TERRY FROST: RED WITH BLACK ON THE SIDE

AUSTIN/DESMOND GALLERY

Until June 30

When the Bloomsbury gallery Austin/Desmond Fine Art, long-standing exhibitors at the British Art Fair, decided to run a major retrospective covering seven decades of Sir Terry Frost’s printmaking practice, there was little doubt as to who might curate it. 

Terry Frost Red with Black on the Side 1970, Lithograph, 606 x 512 mm
On BFK wove paper, Signed and numbered in pencil, Edition of 75

Private art dealer Dominic Kemp has, since 2007, run Modern British Prints (a BAF exhibitor since 2010) and wrote the catalogue raisonné of the late St Ives artist’s sizeable ouvre in that medium, Terry Frost Prints (Lund Humphries, 2010).

Austin/Desmond, who have specialised in Modern British art since their foundation in 1979, counted Frost as a good friend, and over the years built up a big collection of his monotypes, linocuts, etchings and lithographs, many of them rare or never-seen-before, and including pieces rendered unique by hand colouring and collage.

“I have never sifted through a plan chest with more delight than when I was asked to look in the drawers marked ‘Frost’ in the Austin/Desmond stock room,” says Kemp. “There were pieces I recognised immediately and others I had never seen before. The most exciting thing was to discover unique examples of working proofs acquired directly from his studio and artist’s proofs he had saved to use as templates on which to add paint and collage, at a later date, in order to develop an idea.”

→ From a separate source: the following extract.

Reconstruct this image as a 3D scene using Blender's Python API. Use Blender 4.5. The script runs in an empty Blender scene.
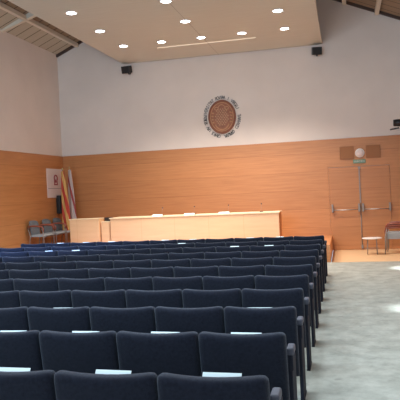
import bpy, math, random
from mathutils import Vector, Matrix
random.seed(4)
C = bpy.context.scene.collection
R = math.radians

# ------------------------------------------------------------------ materials
def new_mat(name):
    m = bpy.data.materials.new(name); m.use_nodes = True
    nt = m.node_tree
    return m, nt, nt.nodes, nt.links, nt.nodes['Principled BSDF']

def plain(name, col, rough=0.6, metal=0.0, spec=0.5, emit=None, es=0, var=0.0, vscale=8.0, bump=0.0, bscale=60.0, sheen=0.0):
    m, nt, n, l, b = new_mat(name)
    b.inputs['Base Color'].default_value = (*col, 1)
    b.inputs['Roughness'].default_value = rough
    b.inputs['Metallic'].default_value = metal
    b.inputs['Specular IOR Level'].default_value = spec
    if sheen:
        b.inputs['Sheen Weight'].default_value = sheen
        b.inputs['Sheen Roughness'].default_value = 0.45
        b.inputs['Sheen Tint'].default_value = (0.75, 0.85, 1, 1)
    if emit:
        b.inputs['Emission Color'].default_value = (*emit, 1); b.inputs['Emission Strength'].default_value = es
    tc = n.new('ShaderNodeTexCoord')
    if var:
        ns = n.new('ShaderNodeTexNoise'); ns.inputs['Scale'].default_value = vscale; ns.inputs['Detail'].default_value = 5
        l.new(tc.outputs['Object'], ns.inputs['Vector'])
        cr = n.new('ShaderNodeValToRGB')
        cr.color_ramp.elements[0].position = .3; cr.color_ramp.elements[1].position = .7
        cr.color_ramp.elements[0].color = (*[c*(1-var) for c in col], 1)
        cr.color_ramp.elements[1].color = (*[min(1, c*(1+var)) for c in col], 1)
        l.new(ns.outputs['Fac'], cr.inputs['Fac']); l.new(cr.outputs['Color'], b.inputs['Base Color'])
    if bump:
        n2 = n.new('ShaderNodeTexNoise'); n2.inputs['Scale'].default_value = bscale; n2.inputs['Detail'].default_value = 4
        l.new(tc.outputs['Object'], n2.inputs['Vector'])
        bp = n.new('ShaderNodeBump'); bp.inputs['Strength'].default_value = bump; bp.inputs['Distance'].default_value = 0.01
        l.new(n2.outputs['Fac'], bp.inputs['Height']); l.new(bp.outputs['Normal'], b.inputs['Normal'])
    return m

def math_node(n, l, op, a, b=None, c=None):
    x = n.new('ShaderNodeMath'); x.operation = op
    for i, v in enumerate((a, b, c)):
        if v is None: continue
        if isinstance(v, (int, float)): x.inputs[i].default_value = v
        else: l.new(v, x.inputs[i])
    return x.outputs[0]

def wood(name, c1, c2, rough=0.4, stretch=(0.5, 0.5, 9.0), seam_z=None, z_off=0.0, seam_x=None, x_off=0.0, axis='X', board=0.25, seam_dark=0.55, grain=1.0, seam_w=.012):
    """veneer: streaky grain along the horizontal, boards of slightly different tone, fine joints"""
    m, nt, n, l, b = new_mat(name)
    g = n.new('ShaderNodeNewGeometry')
    sep = n.new('ShaderNodeSeparateXYZ'); l.new(g.outputs['Position'], sep.inputs[0])
    mp = n.new('ShaderNodeMapping'); mp.inputs['Scale'].default_value = stretch
    l.new(g.outputs['Position'], mp.inputs['Vector'])
    ns = n.new('ShaderNodeTexNoise'); ns.inputs['Scale'].default_value = 2.2; ns.inputs['Detail'].default_value = 7; ns.inputs['Roughness'].default_value = .6
    l.new(mp.outputs[0], ns.inputs['Vector'])
    cr = n.new('ShaderNodeValToRGB')
    cr.color_ramp.elements[0].position = .5-.22/grain; cr.color_ramp.elements[1].position = .5+.22/grain
    cr.color_ramp.elements[0].color = (*c1, 1); cr.color_ramp.elements[1].color = (*c2, 1)
    l.new(ns.outputs['Fac'], cr.inputs['Fac'])
    col = cr.outputs['Color']
    def mixdark(fac, colr, k):
        mx = n.new('ShaderNodeMix'); mx.data_type = 'RGBA'; mx.blend_type = 'MULTIPLY'
        l.new(fac, mx.inputs[0]); l.new(colr, mx.inputs[6]); mx.inputs[7].default_value = (k, k*.93, k*.88, 1)
        return mx.outputs[2]
    if seam_z:
        zz = math_node(n, l, 'DIVIDE', math_node(n, l, 'SUBTRACT', sep.outputs['Z'], z_off), seam_z)
        fl = math_node(n, l, 'FLOOR', zz); fr = math_node(n, l, 'FRACT', zz)
        wn = n.new('ShaderNodeTexWhiteNoise'); wn.noise_dimensions = '1D'; l.new(fl, wn.inputs['W'])
        fac = math_node(n, l, 'MULTIPLY', wn.outputs['Value'], board)
        col = mixdark(fac, col, .35)
        ln = math_node(n, l, 'LESS_THAN', fr, 0.012/seam_z)
        col = mixdark(ln, col, seam_dark)
    if seam_x:
        xx = math_node(n, l, 'DIVIDE', math_node(n, l, 'SUBTRACT', sep.outputs[axis], x_off), seam_x)
        fr = math_node(n, l, 'FRACT', xx)
        ln = math_node(n, l, 'LESS_THAN', fr, seam_w/seam_x)
        col = mixdark(ln, col, seam_dark)
    l.new(col, b.inputs['Base Color'])
    b.inputs['Roughness'].default_value = rough
    return m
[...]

Works on display include The Lorca Portfolio, Frost’s magnum-opus response to the poems of Spanish poet Federico García Lorca, and three up-to-now unknown prints, including a self portrait and an enigmatic trial proof of a black sun and mermaid marked to be cut down for an edition that was never realised. Among Kemp’s favourites are a working proof of Moonship (1972) and Red with Black on the Side (1970), after which the show has been named.

“I especially love Terry’s Zurich lithographs of the late 1960s and 1970s,” says Dominic. “There’s a confidence, almost bravado, about them – they show an artist who has found his feet and is fearless to strive for more. I decided to title the exhibition after one of them because colour was of prime importance to Terry, and red and black, in particular, expressed so much for him. And in a way those two colours were him: red for passion with a streak of black for mischief on the side.”